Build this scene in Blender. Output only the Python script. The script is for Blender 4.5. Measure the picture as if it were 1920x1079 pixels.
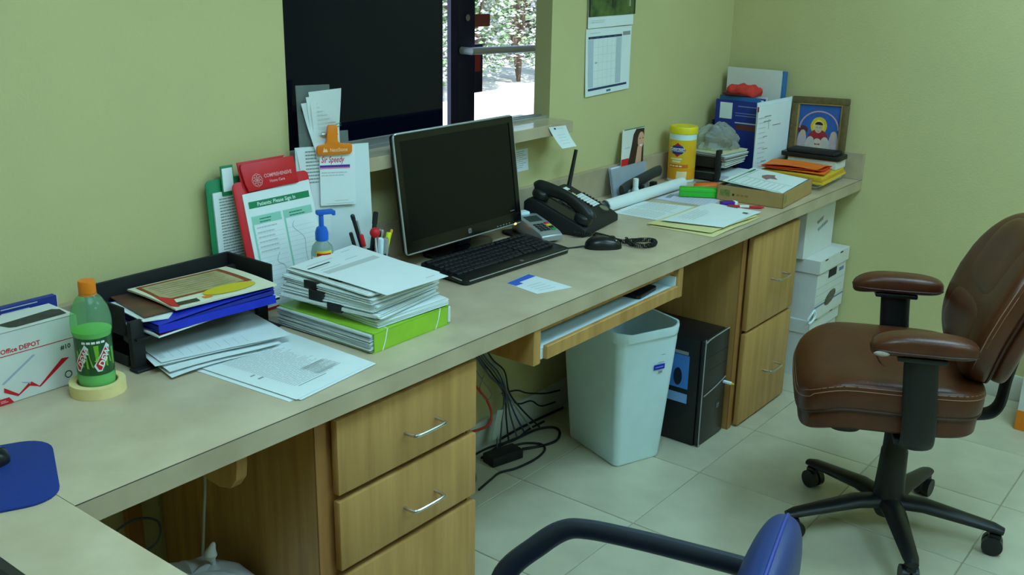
import bpy, bmesh, math, random
from mathutils import Vector, Matrix
random.seed(7)
sc = bpy.context.scene
COL = sc.collection
for o in list(bpy.data.objects): bpy.data.objects.remove(o, do_unlink=True)

# ------------------------------------------------------------------ camera
cam_d = bpy.data.cameras.new('camera'); cam = bpy.data.objects.new('camera', cam_d); COL.objects.link(cam)
F = Vector((0.75284817, 0.58371193, -0.30413817)); R = Vector((0.61722737, -0.78657348, 0.01823571)); U = Vector((0.22858262, 0.20145112, 0.95245338))
cam.matrix_world = Matrix(((R.x, U.x, -F.x, -0.6917), (R.y, U.y, -F.y, -1.9963), (R.z, U.z, -F.z, 1.5685), (0, 0, 0, 1)))
cam_d.sensor_width = 36; cam_d.lens = 36 * 1920.65 / 1920; cam_d.clip_start = 0.02
sc.camera = cam
# ------------------------------------------------------------------ sky, sun, exposure
w = bpy.data.worlds.new('world'); sc.world = w; w.use_nodes = True
wn = w.node_tree.nodes; sky = wn.new('ShaderNodeTexSky'); sky.sky_type = 'NISHITA'; sky.sun_disc = False
sky.sun_elevation = math.radians(52); sky.sun_rotation = math.radians(200); sky.air_density = 1.2
w.node_tree.links.new(sky.outputs[0], wn['Background'].inputs[0]); wn['Background'].inputs[1].default_value = 0.7
sun_d = bpy.data.lights.new('sun', 'SUN'); sun_d.energy = 11.0; sun_d.angle = 0.01; sun_d.color = (1, .97, .92)
sun = bpy.data.objects.new('sun', sun_d); COL.objects.link(sun)
sun.rotation_euler = Vector((0.5, 0.65, -1.05)).to_track_quat('-Z', 'Y').to_euler(); sun.location = (-6, -8, 12)
sc.view_settings.view_transform = 'Standard'; sc.view_settings.look = 'None'
sc.view_settings.exposure = 0.0; sc.view_settings.gamma = 1.0; sc.view_settings.use_curve_mapping = False
CEIL_LIGHT = 11.5            # radiance of the ceiling troffer lenses
CEIL_TINT = (0.55, 0.975, 1.2)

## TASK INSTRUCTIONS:
Return each line of the data, keeping its wording exact and omitting pictures.

## PROBLEM SOLUTION:
Build this scene in Blender. Output only the Python script. The script is for Blender 4.5. Measure the picture as if it were 1920x1079 pixels.
import bpy, bmesh, math, random
from mathutils import Vector, Matrix
random.seed(7)
sc = bpy.context.scene
COL = sc.collection
for o in list(bpy.data.objects): bpy.data.objects.remove(o, do_unlink=True)

# ------------------------------------------------------------------ camera
cam_d = bpy.data.cameras.new('camera'); cam = bpy.data.objects.new('camera', cam_d); COL.objects.link(cam)
F = Vector((0.75284817, 0.58371193, -0.30413817)); R = Vector((0.61722737, -0.78657348, 0.01823571)); U = Vector((0.22858262, 0.20145112, 0.95245338))
cam.matrix_world = Matrix(((R.x, U.x, -F.x, -0.6917), (R.y, U.y, -F.y, -1.9963), (R.z, U.z, -F.z, 1.5685), (0, 0, 0, 1)))
cam_d.sensor_width = 36; cam_d.lens = 36 * 1920.65 / 1920; cam_d.clip_start = 0.02
sc.camera = cam
# ------------------------------------------------------------------ sky, sun, exposure
w = bpy.data.worlds.new('world'); sc.world = w; w.use_nodes = True
wn = w.node_tree.nodes; sky = wn.new('ShaderNodeTexSky'); sky.sky_type = 'NISHITA'; sky.sun_disc = False
sky.sun_elevation = math.radians(52); sky.sun_rotation = math.radians(200); sky.air_density = 1.2
w.node_tree.links.new(sky.outputs[0], wn['Background'].inputs[0]); wn['Background'].inputs[1].default_value = 0.7
sun_d = bpy.data.lights.new('sun', 'SUN'); sun_d.energy = 11.0; sun_d.angle = 0.01; sun_d.color = (1, .97, .92)
sun = bpy.data.objects.new('sun', sun_d); COL.objects.link(sun)
sun.rotation_euler = Vector((0.5, 0.65, -1.05)).to_track_quat('-Z', 'Y').to_euler(); sun.location = (-6, -8, 12)
sc.view_settings.view_transform = 'Standard'; sc.view_settings.look = 'None'
sc.view_settings.exposure = 0.0; sc.view_settings.gamma = 1.0; sc.view_settings.use_curve_mapping = False
CEIL_LIGHT = 11.5            # radiance of the ceiling troffer lenses
CEIL_TINT = (0.55, 0.975, 1.2)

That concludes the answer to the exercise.